OK, there are times when we all doubt our desirability. If you're having one of those moments, perhaps you'd prefer to spread the risk and tell 687,000 people that they're the only one for you. But you still don't need social media. Two words. Carbon paper.
Because a love letter should be hand-written. It's your love coming from your heart and it should be enshrined in marks made as only you can make them on a piece of paper uniquely dampened by the sweet perspiration of your labour and possibly by the off-dry pinot grigio in your other hand.
I mentioned spellcheck earlier. If you're not that hot at spelling, it's part of your true self. Don't try and hide it. A hand-written love letter, blemishes and all, is the perfect expression of the truth and honesty that all relationships depend on, along with the pinot grigio.
You just don't want your newly-betrothed, when you leave a tender honeymoon note on the pillow, to discover that the relationship to date has been partly with you and partly with spellcheck. Reading 'I luv ewe' for the first time can be very upsetting, particularly if you've just married that farmer.
These days, many of you probably only write actual letters for business purposes. For you, a few tips. Love letters are different. 'Dear Sir/Madam' won't be appropriate in most cases. You won't need to include a reply reference number. Unless you write a lot of love letters.

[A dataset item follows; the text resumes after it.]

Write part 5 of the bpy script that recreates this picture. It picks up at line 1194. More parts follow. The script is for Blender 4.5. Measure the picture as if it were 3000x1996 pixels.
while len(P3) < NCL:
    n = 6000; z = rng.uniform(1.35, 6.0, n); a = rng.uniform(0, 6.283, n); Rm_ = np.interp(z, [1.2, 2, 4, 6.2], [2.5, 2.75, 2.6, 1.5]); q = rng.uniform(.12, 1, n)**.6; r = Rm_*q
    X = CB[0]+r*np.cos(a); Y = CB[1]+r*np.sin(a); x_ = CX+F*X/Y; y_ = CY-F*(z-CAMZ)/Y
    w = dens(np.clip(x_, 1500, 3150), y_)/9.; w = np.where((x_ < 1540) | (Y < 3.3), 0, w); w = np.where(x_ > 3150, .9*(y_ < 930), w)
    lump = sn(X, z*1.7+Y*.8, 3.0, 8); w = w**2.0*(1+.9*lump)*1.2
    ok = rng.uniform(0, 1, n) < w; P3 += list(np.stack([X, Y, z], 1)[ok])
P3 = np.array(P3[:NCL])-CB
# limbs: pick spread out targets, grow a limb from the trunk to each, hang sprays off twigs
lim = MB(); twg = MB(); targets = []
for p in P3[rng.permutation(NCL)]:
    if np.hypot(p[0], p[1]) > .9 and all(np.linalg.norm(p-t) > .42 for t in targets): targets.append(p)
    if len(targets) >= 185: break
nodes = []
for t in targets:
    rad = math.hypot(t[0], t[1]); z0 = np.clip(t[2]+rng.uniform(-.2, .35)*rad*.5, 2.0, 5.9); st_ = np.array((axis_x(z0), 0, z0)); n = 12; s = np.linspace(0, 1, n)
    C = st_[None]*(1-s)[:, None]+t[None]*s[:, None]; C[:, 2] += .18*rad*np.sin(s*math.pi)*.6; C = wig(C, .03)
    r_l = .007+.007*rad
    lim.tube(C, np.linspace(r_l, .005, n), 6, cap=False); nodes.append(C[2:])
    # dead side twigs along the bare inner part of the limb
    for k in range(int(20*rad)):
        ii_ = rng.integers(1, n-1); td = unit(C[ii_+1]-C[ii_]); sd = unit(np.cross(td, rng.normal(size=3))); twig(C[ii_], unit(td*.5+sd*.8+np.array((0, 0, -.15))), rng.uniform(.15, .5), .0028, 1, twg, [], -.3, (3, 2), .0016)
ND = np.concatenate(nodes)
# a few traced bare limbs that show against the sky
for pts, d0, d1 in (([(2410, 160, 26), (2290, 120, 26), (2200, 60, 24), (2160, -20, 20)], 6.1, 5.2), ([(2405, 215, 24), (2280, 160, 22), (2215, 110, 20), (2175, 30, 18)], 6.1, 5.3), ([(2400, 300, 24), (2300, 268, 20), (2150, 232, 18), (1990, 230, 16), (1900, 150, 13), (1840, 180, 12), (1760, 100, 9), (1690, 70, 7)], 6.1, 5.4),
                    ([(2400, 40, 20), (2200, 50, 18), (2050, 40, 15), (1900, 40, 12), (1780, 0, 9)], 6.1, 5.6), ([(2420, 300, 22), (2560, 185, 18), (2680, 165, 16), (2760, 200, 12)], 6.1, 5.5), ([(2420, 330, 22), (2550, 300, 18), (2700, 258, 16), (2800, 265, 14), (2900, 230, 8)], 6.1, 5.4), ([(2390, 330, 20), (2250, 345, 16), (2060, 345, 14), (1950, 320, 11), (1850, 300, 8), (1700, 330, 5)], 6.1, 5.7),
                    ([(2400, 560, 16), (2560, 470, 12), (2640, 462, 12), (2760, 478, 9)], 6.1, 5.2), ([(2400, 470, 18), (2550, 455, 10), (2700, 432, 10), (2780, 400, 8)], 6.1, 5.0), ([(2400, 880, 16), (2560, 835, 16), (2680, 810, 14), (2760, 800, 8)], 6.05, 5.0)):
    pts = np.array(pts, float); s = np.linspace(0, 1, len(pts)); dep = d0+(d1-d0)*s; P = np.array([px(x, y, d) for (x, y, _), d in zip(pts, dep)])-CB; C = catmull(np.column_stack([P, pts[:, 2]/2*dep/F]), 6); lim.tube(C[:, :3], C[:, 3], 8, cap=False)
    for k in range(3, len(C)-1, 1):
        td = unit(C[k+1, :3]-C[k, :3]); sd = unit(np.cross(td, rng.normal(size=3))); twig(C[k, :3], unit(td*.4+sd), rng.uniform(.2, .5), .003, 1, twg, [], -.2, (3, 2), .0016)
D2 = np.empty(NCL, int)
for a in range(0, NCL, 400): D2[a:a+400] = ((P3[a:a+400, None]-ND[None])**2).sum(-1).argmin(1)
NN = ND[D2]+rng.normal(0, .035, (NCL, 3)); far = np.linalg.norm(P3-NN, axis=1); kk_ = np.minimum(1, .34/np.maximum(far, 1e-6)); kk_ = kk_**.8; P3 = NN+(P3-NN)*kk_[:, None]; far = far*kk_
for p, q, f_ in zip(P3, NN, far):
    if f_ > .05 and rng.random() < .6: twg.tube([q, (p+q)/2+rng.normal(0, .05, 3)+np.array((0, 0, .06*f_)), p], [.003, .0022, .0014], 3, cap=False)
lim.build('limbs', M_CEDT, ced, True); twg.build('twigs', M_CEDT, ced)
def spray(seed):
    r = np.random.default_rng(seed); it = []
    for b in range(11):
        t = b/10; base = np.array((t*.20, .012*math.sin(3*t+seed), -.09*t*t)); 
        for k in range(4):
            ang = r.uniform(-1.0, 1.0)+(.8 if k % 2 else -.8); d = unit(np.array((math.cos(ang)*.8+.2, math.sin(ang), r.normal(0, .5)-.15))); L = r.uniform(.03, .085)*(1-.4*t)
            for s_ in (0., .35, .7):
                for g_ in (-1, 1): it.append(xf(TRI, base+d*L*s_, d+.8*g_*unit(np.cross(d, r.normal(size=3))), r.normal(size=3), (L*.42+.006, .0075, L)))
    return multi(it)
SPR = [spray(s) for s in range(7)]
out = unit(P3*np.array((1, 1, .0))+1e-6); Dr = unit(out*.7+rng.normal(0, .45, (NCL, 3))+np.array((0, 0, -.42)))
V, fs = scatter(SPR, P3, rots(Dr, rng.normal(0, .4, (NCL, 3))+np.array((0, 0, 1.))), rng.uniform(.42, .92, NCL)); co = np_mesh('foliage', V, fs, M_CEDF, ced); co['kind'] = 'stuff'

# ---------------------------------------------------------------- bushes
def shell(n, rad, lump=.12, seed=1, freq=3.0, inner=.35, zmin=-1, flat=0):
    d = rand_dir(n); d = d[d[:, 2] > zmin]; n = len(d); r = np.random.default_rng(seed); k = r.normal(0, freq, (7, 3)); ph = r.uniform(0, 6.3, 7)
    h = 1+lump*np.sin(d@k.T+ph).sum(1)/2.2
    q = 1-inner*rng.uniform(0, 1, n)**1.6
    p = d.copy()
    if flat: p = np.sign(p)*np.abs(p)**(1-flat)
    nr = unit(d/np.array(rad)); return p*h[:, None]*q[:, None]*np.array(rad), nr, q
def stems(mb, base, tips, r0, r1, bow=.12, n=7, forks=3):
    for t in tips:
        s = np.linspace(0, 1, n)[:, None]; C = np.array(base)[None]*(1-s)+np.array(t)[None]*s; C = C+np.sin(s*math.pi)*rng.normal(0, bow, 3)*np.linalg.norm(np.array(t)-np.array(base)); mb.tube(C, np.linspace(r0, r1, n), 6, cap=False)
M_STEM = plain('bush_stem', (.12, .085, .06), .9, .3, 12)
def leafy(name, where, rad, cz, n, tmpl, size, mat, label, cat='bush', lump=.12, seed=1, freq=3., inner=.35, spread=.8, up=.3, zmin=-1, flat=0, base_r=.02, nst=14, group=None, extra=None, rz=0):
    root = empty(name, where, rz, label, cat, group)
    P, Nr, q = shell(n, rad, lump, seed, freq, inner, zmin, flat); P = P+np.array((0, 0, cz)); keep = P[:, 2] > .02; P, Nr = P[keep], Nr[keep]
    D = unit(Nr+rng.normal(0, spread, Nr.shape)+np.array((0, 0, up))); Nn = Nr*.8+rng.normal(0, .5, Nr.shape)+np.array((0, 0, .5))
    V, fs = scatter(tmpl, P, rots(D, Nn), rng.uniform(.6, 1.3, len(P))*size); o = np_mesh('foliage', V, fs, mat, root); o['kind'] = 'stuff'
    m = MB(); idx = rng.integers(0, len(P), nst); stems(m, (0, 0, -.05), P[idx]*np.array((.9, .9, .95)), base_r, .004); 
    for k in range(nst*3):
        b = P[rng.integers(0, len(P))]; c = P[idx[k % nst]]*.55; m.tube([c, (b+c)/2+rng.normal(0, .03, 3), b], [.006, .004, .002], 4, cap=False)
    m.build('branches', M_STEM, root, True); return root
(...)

And even then, only if you write them all to the same person.
Delivery of your hand-written love letter is, of course, a little less convenient than a click or a tap. But more than worth the effort. Your loving words will be all the more loving tucked into a lunch box, slipped under a door, attached to a bunch of flowers, or even folded into a paper plane and launched across the office (not if you're an air traffic controller).
Or, if your loving thoughts need to travel further, that timeless stop-off for the enraptured Aussie heart and all its stationery and telegraphic needs, the post office, awaits. Pop your love letter into an envelope, spend the dollar, and if you're truly passionate, splash out on the postie-cycling-faster surcharge.

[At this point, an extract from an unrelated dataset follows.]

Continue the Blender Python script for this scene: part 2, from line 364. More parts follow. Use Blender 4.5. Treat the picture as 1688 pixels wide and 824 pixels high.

However you send it, whoever you send it to, I wish your heart's loving message good speed and a safe arrival. And all the joy to its recipient, and to you, that only a love letter can give.
I'm feeling quite inspired to write one myself. In fact, rather than the usual silent thanks I give to each imagined reader when I finish a piece of writing, this piece, hand-written of course, on the back of an old fan letter to Petula Clark, is my love letter to you.